## Begin DATA SUPPLIED

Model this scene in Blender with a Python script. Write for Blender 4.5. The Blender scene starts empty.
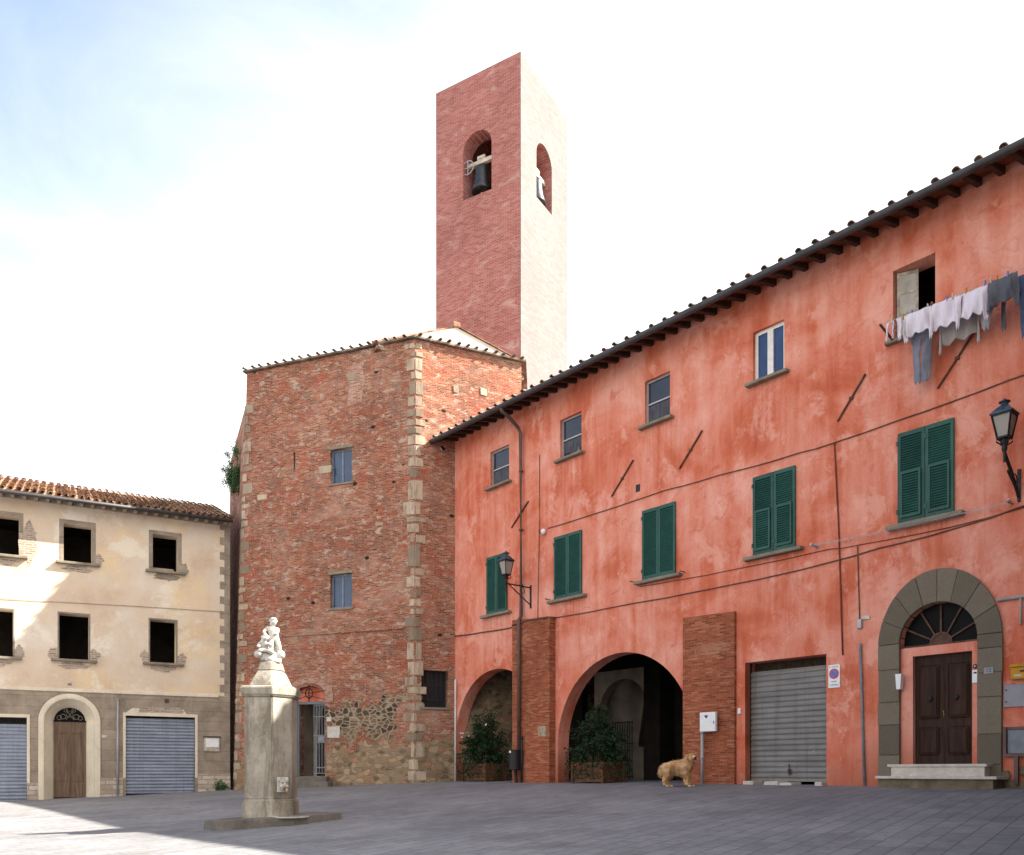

## End DATA SUPPLIED
## Begin DATA SUPPLIED

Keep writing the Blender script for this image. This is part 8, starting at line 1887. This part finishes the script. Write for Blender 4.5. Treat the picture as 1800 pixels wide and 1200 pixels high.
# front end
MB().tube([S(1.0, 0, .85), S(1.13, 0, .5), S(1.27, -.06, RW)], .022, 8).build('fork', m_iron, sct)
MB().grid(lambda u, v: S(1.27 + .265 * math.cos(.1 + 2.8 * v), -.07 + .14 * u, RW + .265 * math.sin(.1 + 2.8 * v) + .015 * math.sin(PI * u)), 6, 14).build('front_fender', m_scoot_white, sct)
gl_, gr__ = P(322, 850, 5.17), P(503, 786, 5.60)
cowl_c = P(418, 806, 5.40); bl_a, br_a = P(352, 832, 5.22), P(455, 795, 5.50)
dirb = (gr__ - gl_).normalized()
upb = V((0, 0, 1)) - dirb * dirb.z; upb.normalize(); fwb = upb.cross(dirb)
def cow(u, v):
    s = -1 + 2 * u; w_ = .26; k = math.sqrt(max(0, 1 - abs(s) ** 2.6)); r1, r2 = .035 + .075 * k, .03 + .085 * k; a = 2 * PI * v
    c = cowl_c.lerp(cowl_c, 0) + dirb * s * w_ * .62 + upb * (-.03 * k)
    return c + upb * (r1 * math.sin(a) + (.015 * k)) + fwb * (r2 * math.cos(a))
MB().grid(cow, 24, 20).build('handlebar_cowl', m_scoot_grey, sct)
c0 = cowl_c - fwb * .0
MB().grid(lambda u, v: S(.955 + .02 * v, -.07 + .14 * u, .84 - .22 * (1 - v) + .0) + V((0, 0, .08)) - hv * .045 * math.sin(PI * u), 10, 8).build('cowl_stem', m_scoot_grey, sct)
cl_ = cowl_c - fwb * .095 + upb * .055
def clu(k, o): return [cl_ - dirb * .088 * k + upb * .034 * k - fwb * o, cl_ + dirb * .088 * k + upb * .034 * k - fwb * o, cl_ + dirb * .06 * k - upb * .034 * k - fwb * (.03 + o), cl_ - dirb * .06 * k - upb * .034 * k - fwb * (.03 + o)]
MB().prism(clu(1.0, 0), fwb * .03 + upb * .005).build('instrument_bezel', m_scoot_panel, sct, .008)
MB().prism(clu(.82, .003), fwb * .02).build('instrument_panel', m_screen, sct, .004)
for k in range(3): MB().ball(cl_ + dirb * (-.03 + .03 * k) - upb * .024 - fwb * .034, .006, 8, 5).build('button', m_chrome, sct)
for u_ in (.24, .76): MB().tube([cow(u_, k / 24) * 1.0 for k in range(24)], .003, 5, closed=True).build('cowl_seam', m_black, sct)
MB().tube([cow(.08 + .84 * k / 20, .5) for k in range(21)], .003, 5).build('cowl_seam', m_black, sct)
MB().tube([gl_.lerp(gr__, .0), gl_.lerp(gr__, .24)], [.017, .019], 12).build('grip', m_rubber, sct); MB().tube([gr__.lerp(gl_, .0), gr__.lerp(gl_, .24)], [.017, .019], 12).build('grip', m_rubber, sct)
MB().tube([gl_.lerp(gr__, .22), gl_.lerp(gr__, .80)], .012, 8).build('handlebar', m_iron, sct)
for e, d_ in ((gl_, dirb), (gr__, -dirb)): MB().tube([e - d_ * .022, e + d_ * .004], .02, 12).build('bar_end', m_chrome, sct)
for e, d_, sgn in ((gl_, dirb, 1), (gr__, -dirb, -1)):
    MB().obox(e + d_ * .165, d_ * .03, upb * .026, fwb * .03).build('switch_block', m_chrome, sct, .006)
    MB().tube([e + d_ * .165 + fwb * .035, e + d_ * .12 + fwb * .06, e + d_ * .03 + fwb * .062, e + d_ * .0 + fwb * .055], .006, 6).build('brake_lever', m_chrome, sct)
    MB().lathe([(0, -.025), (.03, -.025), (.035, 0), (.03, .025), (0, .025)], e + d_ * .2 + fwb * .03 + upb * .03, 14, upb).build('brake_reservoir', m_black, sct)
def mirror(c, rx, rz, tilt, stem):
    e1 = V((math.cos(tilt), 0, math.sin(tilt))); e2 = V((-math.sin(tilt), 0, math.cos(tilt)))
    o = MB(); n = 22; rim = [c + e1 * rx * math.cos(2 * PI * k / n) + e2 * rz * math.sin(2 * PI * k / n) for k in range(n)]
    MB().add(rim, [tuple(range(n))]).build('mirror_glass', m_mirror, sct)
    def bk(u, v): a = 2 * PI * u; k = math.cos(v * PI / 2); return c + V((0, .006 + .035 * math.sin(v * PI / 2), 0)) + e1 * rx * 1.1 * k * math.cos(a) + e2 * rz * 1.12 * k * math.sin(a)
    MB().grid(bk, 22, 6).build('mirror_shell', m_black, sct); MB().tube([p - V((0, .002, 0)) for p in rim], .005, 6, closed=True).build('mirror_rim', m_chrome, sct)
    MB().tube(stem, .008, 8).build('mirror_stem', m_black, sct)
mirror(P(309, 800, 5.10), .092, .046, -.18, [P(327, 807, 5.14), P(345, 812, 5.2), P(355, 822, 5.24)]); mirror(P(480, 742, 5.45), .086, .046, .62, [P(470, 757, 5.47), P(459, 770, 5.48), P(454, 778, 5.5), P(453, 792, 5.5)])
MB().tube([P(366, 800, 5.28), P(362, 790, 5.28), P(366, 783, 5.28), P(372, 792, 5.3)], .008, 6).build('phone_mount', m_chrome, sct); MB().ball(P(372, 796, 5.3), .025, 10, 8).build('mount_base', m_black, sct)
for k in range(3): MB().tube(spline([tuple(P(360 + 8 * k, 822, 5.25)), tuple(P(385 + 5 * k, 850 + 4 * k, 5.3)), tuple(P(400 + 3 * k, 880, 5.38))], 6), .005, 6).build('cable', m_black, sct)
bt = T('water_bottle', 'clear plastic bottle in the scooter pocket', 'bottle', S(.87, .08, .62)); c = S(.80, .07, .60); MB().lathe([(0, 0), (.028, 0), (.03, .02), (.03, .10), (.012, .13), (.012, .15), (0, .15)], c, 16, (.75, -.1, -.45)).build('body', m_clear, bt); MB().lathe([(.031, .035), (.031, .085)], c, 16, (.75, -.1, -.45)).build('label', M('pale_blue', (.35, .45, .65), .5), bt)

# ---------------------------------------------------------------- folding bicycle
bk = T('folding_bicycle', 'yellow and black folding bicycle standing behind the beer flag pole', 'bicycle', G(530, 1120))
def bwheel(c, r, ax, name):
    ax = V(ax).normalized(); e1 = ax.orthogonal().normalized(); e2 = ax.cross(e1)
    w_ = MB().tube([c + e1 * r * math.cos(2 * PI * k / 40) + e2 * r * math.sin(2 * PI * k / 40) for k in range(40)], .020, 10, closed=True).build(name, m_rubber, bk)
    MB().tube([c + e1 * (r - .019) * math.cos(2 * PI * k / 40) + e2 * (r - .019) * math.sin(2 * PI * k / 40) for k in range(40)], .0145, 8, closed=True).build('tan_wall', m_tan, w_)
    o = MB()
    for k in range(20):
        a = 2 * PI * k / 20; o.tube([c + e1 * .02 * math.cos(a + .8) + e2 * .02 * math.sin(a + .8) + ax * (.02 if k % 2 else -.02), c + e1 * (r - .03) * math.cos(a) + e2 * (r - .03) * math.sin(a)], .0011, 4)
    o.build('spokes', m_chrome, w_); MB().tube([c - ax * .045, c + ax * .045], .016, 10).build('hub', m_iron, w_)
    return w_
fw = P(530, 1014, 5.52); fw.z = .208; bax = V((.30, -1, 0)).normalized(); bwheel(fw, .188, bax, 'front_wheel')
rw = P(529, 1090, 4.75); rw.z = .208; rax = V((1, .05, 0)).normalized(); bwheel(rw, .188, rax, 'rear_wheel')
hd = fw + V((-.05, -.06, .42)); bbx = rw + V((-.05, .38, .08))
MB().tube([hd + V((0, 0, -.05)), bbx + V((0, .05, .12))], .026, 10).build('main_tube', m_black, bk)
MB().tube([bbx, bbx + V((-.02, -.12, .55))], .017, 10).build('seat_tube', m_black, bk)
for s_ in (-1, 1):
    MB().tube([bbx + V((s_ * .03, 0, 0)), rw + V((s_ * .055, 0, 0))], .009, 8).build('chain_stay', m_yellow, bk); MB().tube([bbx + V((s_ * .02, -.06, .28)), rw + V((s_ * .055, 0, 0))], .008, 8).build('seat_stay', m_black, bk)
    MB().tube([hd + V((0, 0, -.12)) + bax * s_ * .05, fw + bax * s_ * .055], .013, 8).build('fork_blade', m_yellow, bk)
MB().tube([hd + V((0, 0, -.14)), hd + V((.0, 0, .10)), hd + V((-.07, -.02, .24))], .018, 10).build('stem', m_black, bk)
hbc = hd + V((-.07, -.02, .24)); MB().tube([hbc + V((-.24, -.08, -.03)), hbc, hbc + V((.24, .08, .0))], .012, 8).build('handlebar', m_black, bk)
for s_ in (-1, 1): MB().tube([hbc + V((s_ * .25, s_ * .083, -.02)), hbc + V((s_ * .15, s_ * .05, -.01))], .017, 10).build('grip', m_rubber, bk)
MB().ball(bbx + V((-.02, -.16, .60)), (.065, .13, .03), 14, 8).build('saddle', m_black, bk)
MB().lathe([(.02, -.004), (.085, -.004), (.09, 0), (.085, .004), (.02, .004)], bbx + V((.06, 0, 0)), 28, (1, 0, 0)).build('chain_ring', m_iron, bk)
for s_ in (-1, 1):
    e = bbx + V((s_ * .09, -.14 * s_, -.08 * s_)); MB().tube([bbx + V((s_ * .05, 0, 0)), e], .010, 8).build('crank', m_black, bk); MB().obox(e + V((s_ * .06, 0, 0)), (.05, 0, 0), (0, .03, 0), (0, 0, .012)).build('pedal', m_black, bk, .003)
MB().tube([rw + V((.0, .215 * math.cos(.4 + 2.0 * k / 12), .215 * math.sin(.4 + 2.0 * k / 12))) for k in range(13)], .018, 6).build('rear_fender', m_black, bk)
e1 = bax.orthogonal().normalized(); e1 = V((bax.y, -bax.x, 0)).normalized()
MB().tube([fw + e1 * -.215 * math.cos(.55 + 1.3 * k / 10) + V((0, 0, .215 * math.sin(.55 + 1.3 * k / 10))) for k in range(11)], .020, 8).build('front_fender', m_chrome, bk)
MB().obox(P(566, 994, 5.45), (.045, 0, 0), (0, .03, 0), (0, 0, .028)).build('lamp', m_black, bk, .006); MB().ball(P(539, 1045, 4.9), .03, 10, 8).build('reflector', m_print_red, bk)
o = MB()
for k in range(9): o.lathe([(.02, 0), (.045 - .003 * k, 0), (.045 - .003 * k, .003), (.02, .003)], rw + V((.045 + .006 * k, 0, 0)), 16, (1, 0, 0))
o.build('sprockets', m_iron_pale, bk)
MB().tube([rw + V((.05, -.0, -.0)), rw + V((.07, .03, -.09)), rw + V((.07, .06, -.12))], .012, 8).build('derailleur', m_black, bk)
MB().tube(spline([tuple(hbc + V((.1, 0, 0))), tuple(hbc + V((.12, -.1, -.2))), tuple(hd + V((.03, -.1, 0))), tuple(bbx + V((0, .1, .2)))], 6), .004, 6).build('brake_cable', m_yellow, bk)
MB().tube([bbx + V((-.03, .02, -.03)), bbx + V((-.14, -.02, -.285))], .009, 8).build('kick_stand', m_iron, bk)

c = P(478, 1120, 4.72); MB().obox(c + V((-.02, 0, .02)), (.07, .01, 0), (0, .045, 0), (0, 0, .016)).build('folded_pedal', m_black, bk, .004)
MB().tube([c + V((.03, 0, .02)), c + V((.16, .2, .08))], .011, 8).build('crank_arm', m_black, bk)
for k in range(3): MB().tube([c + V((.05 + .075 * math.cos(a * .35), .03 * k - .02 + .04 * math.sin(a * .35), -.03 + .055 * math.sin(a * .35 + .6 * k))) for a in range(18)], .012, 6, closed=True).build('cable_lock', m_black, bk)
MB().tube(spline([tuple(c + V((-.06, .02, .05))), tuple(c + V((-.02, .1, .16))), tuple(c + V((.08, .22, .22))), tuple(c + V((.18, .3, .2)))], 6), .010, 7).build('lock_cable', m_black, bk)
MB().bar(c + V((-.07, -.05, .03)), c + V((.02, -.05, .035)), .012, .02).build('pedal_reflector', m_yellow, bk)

## End DATA SUPPLIED
## Begin DATA SUPPLIED

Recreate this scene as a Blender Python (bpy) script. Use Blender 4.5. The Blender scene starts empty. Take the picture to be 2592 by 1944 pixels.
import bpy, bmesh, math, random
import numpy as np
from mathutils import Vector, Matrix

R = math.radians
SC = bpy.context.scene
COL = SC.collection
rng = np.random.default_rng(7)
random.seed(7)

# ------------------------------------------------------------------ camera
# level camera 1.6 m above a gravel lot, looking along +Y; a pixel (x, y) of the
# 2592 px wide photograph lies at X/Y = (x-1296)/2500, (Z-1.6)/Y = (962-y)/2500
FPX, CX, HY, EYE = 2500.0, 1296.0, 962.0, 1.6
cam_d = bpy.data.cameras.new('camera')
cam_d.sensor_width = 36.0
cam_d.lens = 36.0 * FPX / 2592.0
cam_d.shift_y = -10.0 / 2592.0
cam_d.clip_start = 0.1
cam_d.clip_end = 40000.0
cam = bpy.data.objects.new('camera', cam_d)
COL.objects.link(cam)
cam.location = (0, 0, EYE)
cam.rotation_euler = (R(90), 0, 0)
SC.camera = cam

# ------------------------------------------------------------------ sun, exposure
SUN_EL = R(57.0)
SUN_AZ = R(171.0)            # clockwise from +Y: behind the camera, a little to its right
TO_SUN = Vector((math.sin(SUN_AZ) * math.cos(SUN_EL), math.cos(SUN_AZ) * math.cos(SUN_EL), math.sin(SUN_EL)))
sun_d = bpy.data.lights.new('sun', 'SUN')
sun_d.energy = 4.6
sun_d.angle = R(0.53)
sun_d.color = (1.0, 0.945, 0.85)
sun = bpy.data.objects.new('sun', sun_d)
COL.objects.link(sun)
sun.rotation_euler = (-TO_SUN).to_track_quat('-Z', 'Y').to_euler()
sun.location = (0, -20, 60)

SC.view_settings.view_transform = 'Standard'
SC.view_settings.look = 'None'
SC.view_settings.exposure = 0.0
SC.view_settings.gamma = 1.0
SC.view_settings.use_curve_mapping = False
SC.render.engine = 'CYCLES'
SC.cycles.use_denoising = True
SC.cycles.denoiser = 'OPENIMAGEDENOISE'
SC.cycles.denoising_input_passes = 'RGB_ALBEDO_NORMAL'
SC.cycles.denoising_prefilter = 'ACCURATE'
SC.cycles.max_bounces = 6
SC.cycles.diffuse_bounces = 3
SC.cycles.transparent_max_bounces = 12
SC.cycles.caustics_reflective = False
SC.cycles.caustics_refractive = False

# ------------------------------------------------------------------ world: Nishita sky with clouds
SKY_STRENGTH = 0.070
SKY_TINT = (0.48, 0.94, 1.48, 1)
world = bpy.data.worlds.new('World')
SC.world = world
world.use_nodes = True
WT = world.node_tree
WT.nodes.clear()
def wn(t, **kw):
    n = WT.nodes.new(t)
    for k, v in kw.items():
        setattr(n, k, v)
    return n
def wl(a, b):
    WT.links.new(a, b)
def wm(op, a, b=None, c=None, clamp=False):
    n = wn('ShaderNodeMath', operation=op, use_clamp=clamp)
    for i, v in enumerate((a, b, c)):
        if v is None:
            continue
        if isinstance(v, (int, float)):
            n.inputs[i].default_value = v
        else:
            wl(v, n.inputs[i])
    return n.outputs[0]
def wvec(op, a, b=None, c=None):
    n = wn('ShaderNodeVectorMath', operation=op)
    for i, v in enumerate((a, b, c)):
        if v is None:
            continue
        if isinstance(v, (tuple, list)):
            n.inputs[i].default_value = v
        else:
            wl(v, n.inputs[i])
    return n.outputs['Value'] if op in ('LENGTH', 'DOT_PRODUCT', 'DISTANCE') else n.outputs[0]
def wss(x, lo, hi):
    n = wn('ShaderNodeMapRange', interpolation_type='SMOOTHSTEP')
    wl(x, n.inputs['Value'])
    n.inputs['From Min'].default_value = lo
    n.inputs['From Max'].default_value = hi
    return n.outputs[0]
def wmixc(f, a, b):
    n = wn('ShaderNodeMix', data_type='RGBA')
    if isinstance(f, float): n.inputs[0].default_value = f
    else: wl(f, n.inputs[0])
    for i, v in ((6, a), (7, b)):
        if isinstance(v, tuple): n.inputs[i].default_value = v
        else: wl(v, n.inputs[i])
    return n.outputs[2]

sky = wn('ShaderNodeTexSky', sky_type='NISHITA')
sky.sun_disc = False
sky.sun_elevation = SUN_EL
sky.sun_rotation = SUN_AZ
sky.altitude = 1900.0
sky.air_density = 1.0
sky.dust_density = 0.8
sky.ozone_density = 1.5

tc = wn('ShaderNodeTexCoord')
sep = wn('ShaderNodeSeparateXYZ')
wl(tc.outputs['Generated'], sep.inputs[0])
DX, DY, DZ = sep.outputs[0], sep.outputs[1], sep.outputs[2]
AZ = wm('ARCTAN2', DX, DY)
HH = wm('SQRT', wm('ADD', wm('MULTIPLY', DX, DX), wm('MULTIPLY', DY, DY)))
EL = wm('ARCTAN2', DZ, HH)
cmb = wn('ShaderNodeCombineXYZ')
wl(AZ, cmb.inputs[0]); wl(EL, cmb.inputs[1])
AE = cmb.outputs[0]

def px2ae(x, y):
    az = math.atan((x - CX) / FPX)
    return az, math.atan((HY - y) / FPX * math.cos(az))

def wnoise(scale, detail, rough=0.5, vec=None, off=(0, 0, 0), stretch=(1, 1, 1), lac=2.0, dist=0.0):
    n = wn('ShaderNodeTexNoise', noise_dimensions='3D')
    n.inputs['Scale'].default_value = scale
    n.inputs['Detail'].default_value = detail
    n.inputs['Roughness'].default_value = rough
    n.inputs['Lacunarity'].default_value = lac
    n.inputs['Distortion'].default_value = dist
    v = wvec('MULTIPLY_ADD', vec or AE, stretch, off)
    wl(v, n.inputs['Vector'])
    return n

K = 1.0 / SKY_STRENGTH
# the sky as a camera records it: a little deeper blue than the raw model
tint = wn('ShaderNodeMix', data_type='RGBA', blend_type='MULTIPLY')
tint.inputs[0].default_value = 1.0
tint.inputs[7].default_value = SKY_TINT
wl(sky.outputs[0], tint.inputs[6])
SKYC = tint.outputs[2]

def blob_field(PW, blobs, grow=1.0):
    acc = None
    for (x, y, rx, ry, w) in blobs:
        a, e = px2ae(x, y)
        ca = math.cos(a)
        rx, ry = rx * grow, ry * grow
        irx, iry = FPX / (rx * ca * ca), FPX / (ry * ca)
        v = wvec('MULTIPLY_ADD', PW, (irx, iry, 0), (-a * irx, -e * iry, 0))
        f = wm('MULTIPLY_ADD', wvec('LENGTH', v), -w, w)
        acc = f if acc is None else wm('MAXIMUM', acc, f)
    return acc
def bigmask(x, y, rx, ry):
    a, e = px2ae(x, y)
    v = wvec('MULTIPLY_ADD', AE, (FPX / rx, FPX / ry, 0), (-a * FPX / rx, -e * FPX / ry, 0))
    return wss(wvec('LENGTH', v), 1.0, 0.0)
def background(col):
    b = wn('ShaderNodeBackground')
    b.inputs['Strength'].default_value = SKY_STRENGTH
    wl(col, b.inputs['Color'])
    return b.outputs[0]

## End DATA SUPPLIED

PROBLEM TO SOLVE: Among the lines above, find the one with "Recreate this scene" and the one with "SC.camera = cam". Quote both and everything between them, exactly.

RESULT:
Recreate this scene as a Blender Python (bpy) script. Use Blender 4.5. The Blender scene starts empty. Take the picture to be 2592 by 1944 pixels.
import bpy, bmesh, math, random
import numpy as np
from mathutils import Vector, Matrix

R = math.radians
SC = bpy.context.scene
COL = SC.collection
rng = np.random.default_rng(7)
random.seed(7)

# ------------------------------------------------------------------ camera
# level camera 1.6 m above a gravel lot, looking along +Y; a pixel (x, y) of the
# 2592 px wide photograph lies at X/Y = (x-1296)/2500, (Z-1.6)/Y = (962-y)/2500
FPX, CX, HY, EYE = 2500.0, 1296.0, 962.0, 1.6
cam_d = bpy.data.cameras.new('camera')
cam_d.sensor_width = 36.0
cam_d.lens = 36.0 * FPX / 2592.0
cam_d.shift_y = -10.0 / 2592.0
cam_d.clip_start = 0.1
cam_d.clip_end = 40000.0
cam = bpy.data.objects.new('camera', cam_d)
COL.objects.link(cam)
cam.location = (0, 0, EYE)
cam.rotation_euler = (R(90), 0, 0)
SC.camera = cam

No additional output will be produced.